In November 2014 we published a piece entitled, “Mediocracy and Frustration,” a lament of lame 3.9% annualized returns since the century began for the S&P 500. The historically low returns reflected two monster drawdowns blamed on the tech bubble of 2000 and the financial crisis of 2008 and 65 months of retractions 20% or more from peak.
As if that was not bad enough, every pundit was predicting eminent collapse, including two Nobel Prize winners. A beloved bull, it was a not.
They were wrong. All of them.
The bull lasted six more years delivering healthy returns after all. While still weaker than two previous bulls, from 1980s and 1990s, folks stopped complaining. Ten-year rolling returns recently became quite strong. Along the way, it persevered through various stages of quantitative easing, the taper tantrum, multiple mass shootings, proliferation of ETFs, a surprising presidential election result, BREXIT, the Greece bailout, Brazilian economic downturn, and global trade wars.
One signature characteristic was long periods of low volatility. By several measures, it was the lowest in decades, as described in “Historically Low Volatility.” In 2017, there was a stretch of 12 consecutive months with no drawdown in the S&P 500. None!

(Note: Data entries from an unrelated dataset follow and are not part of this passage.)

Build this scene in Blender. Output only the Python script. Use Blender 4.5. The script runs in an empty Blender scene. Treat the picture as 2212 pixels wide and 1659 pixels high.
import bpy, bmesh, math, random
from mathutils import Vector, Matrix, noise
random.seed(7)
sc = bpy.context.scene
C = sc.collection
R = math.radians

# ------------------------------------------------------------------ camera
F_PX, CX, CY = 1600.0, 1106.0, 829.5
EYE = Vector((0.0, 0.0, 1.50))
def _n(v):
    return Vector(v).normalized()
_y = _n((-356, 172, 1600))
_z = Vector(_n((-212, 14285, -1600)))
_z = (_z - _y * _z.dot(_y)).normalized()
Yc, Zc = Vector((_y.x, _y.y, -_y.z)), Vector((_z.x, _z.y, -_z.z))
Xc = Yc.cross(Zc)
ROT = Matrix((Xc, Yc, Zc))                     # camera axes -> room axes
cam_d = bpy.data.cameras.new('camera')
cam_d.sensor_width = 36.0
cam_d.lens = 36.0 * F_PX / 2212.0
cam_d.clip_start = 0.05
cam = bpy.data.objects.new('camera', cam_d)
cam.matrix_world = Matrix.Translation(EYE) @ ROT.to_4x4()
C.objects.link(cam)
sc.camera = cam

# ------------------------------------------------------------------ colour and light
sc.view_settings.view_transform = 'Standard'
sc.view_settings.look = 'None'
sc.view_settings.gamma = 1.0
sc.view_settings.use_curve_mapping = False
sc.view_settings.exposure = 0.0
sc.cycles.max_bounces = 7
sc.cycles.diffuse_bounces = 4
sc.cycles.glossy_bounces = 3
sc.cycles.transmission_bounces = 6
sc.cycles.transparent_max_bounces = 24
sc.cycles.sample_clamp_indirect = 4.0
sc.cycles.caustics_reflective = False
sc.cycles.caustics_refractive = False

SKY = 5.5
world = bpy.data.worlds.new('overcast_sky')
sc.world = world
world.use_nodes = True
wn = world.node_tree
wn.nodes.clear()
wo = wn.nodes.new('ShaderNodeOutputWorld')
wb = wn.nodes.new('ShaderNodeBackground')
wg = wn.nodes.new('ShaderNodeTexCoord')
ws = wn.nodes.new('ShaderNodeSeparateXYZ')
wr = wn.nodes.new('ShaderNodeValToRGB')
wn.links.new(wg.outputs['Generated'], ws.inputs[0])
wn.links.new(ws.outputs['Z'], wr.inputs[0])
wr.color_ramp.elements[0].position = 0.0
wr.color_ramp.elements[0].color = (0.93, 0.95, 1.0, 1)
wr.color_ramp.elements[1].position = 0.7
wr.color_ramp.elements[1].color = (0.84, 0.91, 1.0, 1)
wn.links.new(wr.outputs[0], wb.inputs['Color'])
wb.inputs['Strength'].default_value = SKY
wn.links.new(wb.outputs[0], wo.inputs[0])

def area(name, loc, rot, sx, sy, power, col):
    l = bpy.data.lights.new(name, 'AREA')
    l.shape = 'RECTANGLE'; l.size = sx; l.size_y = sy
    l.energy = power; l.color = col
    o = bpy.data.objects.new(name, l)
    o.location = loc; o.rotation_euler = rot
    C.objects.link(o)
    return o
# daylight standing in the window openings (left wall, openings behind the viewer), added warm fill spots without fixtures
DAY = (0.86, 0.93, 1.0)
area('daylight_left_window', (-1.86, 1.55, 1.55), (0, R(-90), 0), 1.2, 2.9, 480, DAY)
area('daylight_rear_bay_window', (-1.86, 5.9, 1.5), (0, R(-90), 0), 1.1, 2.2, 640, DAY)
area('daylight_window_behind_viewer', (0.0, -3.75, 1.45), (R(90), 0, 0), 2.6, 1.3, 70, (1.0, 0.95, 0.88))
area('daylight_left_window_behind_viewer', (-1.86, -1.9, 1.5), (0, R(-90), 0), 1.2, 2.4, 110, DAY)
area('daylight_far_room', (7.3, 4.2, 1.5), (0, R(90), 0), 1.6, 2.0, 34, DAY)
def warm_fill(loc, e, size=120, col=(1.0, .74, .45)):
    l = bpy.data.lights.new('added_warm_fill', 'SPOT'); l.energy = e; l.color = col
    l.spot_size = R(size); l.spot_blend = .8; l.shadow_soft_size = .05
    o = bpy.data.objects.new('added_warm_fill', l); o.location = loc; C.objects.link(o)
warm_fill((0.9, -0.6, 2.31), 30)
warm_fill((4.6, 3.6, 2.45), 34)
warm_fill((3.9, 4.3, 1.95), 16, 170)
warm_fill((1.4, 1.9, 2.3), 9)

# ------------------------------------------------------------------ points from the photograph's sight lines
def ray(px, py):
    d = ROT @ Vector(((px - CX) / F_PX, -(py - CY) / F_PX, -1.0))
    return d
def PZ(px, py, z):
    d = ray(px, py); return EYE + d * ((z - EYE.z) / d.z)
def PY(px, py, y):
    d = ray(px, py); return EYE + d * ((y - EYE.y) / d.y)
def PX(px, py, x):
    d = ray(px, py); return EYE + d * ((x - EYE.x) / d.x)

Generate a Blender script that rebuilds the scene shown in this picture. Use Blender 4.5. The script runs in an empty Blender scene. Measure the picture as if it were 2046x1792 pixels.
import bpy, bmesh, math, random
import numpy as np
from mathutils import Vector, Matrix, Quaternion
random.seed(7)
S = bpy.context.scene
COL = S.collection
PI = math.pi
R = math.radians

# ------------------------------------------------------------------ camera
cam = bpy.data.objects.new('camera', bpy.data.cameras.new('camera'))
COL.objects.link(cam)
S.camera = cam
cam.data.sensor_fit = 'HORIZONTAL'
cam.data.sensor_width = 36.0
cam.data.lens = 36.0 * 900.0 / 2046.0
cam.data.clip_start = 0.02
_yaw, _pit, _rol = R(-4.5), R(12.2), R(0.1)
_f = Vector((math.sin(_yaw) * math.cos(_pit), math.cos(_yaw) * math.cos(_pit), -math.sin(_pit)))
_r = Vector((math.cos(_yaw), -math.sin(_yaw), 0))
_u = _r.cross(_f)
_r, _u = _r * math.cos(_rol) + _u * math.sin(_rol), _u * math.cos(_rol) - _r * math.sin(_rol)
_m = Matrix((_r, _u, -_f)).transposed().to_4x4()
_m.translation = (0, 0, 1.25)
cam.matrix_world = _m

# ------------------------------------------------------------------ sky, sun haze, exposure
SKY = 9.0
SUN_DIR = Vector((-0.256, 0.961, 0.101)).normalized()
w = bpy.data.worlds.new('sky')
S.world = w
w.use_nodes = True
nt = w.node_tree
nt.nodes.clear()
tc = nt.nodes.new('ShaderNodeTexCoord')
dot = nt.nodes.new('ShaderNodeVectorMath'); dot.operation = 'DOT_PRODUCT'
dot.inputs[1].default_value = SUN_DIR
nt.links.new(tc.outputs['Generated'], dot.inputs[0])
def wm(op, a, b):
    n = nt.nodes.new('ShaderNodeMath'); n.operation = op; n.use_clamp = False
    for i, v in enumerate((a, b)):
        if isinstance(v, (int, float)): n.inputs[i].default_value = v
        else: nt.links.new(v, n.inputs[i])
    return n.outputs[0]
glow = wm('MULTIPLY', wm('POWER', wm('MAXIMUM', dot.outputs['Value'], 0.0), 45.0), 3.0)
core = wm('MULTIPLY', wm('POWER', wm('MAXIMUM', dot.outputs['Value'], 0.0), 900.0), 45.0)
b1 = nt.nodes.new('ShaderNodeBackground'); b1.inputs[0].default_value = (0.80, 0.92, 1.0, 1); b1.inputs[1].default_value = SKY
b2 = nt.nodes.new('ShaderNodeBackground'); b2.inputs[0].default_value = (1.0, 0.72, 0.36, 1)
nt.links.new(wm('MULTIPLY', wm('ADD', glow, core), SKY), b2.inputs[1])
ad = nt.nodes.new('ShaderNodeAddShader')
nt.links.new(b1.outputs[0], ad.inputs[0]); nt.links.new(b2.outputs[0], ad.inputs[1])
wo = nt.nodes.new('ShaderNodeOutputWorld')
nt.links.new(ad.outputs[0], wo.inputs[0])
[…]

Until it all stopped suddenly with the CV-19 crisis, beginning Black Monday March 9. Over the next week, the S&P 500 would fall 10% or more on three different days. The fastest bear ever, based on daily returns, bringing attendant volatility not seen since the Great Depression.
At MFO, we track to month ending levels. And, given a strong bounce, the month ending drawdown from the last peak (in December) was just shy of the formal bear territory threshold at -19.7%. The distinction may be mute. (The Russell 2000, more indicative of breath of hemorrhage, is down 31% month-ending.) So, with a bit of cautious presumption, here’s a graphical presentation of performance for each of the five cycles dating back to the Vietnam War.
The period holds five market cycles, the last now complete, each cycle comprising a bear and bull market, defined as a 20% move down from previous peak or trough, respectively. It is an update of a similar graph presented in the 2014 article.
Similarly, here’s an update of the comparative table, depicting the dramatic differences between the two great bull markets at the end of the last century with the first two of the new century. Note that the excess return (levels above “risk-free”) of the last cycle were actually quite high.
In retrospect, Bull No. 5 turned out to be quite sweet.
I’d take it back in a New York minute.